Sunday, January 28, 2024

Puffed Up? Built Out!

Sunday morning view
Two random occurrences within a week came together in my thoughts. The first was considering the use of 1 Corinthians 8.1+2, "We know that 'all of us possess knowledge.' This 'knowledge' puffs up, but love builds up. If anyone imagines that he/she knows something, she/he does not yet know as he/she ought to know." (English Standard Version) The other was reading a blog entitled, "The Advice Epidemic" on The Minimalists website. A portion reads, "Each time we advise someone, it may feel like it's arising from a place of love, but it's actually the ego saying I know what's best for you....There is no bigger ego than that of the Helper."

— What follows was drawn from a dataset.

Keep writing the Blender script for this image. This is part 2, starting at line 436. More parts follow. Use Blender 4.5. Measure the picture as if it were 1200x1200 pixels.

Later this year will mark 43 years as an ordained pastor. This means four years of graduate school, the recommendation of a board of experienced clergy and graduate school faculty, and a congregation which recognized my skills and personality as being beneficial for spiritual leadership. Not only is there knowledge, but some people claim an innate desire to be a helper. This often is surrounded by a phrase of awe and praise, "God chose you!" In other words, the probability of operating out of an increasingly puffed up ego is inevitable. From childhood I had a large cranium. The skull grew proportionally in the developmental years. In adulthood, while the bony structure stabilized the ego inflated like an airbag in a front end collision. 

Joshua Fields Millburn (one of The Minimalists) continues, "The ego is not a 'bad' thing. Just like fire is not 'good' or 'bad.' It can warm you; it can burn you...To advise is t put oneself on a pedestal, a plinth upon which no sincere person rests - it necessitates we look down on others, which is an abhorrent position for any human."

Sharing insight, frailties, and life itself is an honorable and worthwhile activity. I can share when asked, but I can also choose to get into a prescriptive mode. When I relate what has worked and not worked for me at 


various times of my life, this is descriptive sharing. Yet it feeds my ravenous ego to get into the mindset of, "if he/she/they would only listen." The ego expands as I relish my superiority all while imagining people looking up to me. Those words reverberate loud and clear, "God chose you for this work!"

I wonder why we don't call one another out on this perspective which rarely creates commonality or beneficial results? Could it be that all of us are so inundated with election year egos that we no longer notice? Advice giving, not about issues and policies, but name calling and disparaging personal attacks are normative. The tenor is that individuals are too ignorant to understand. If fear can be generated we will worship the one who provides easy directives to complex issues.  Ostentatious advice isn't about ignorance. It is about a puffed up ego. Puffed up egos are not cute!

Again from "The Advice Epidemic, "I don't want to help you; I don't want to nor help you, either. I want to Love you. Love requires speaking the Truth and remaining neutral as to whether it 'helps' anyone...The Truth does not require persuasion, coaxing, or coercion - it is the Truth whether you've convinced or not. As is Love."

Stay Puft from
Ghostbusters

My current image and understanding of the words from 1 Corinthians 8, is using love, not to build up, but to build out. Building up may use less space, but it also limits access. Then it becomes an unspoken (possibly spoken) hierarchy of height. Love becomes measured on a vertical axis. As love is built out it surrounds and includes. Love encompasses and nourishes. It's similar to radiating ripples on an infinite pool of water. It is not my helping or advice which sustains this process. Tossing love into the pool of humanity while allowing the same to ripple in multiple directions in my life provides a freedom which an inflated ego cannot experience. 

In an episode of Ted Lasso, Coach Roy Kent answers a question in a press conference following the unrestrained reactions of one of the Richmond players toward an obnoxious fan. (If you want to watch the clip)



It is Roy's words, "So for Isaac to do what he did today, even though it was wrong, I give him love." which I believe are the essence of allowing love to build out. My desire is to locate myself in that horizontal plain. God did not choose me. God created me in the swells and troughs of a magnificent, ongoing creation. My desire is to wade and waddle in this for as long as possible.

Thank you for taking the time to read this post!